One star of the film in this respect is the Vatican itself. Its architecture of facades – even great art acting as facades (and particularly Michelangelo’s fresco of The Last Judgement) as above – emphasising both the closure of the institution and its hidden places. The Vatican fades are bathed in light and this makes for beautiful scenes of cinematographic choreography, my favourite being the cardinals moving about in the rain with identical white umbrellas.

Whited sepulchers though have many shadows. This kind of chiaroscuro defines the beauty of the film.

And art in ritual action, vestments (wardrobes feature deeply in the film), painting on a walls and the architecture of doors, floors and ceiling, even of articles used in liturgical processes, hide many meanings other than sacred ones, though underpinned by those.

But the Vatican has its dark places too that resemble the Gothic and semi-pagan heart. The scene blow is crucial enough for me to stay mainly silent about.

The one below even more so, where a pagan image obtrudes into the darkness from the floor under the tremendous figure that is the in pectore appointment, cardinal and Archbishop of Kabul in Afghanistan, the Mexican Cardinale Benito. The performance by Carlos Diehz is both beautiful, defining and wondrous, but here again silence must fall.

That this scene is in he dark and more sequestered than others matters to the way the film handles interiority but what is more clear about the film is that it insists that secrets are kept by darkness but more often in the full light of day and in the reflected glare of supposed splendour of the institutions of the status quo supported by an end-stopped history, rather than an opening to new futures. But the film does this brilliantly, thrillingly and both Carlos Diehz and Ralph Fiennes ensure this with their very different styles of actorly bring invisible interior truths (which aren’t all spiritual truths) to light.

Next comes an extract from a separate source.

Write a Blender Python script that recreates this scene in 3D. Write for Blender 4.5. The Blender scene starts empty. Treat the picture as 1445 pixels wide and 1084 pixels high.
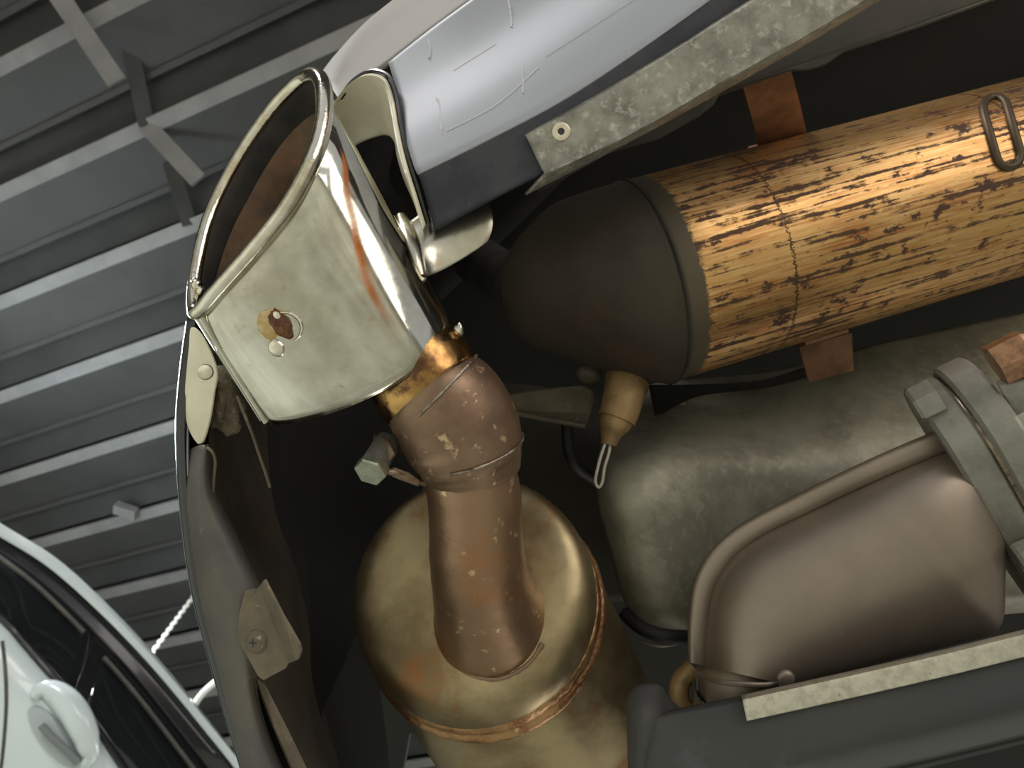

Meetings within the conclave are supposedly open ones to its members, but the point the film constantly makes is that important decisions are never made thus openly, even in a closed community. The meeting of cardinals together are often suffused with a chiaroscuro of appalled dark and light with painful scenes painted on the walls but the men silent and self-enclosed.

Lawrence himself uses the closure of conversations in transit to request, tell and hear secrets he keeps from others, such as in the scenes with the cleric who executes his commands, below on what feels like the most open of staircases but in fact communicating or seeking information kept in the dark.

People often ask for conversations in private in the film but often privacy is not in a room but a very open space, such as in this beautiful shot of communion between Lawrence and Bellini, using an open conclave in which basically, though neither of them(both basically good men in as much as masculinity can be good in this film) would call it that, to ‘plot’.

And closedness can be in the eyes, In a room where The last judgement peers down on you, the cardinals vote but their vote is locked in reasons kept behind a deliberately obscuring visage, that tells od secrets but not of what secrets. This close up of Fiennes as he casts his vote is a fine one.

This is a film in which the great and the good perform with the precision of acting required, and I can end with the main publicity shot in the IMDB website, though it excludes those actors, whose difference is the reason for their appearance in the story and that is a pity. But great acting must be honoured too, mustn’t it?

Do watch Conclave. Do rejoice at the queer positivity of its ending.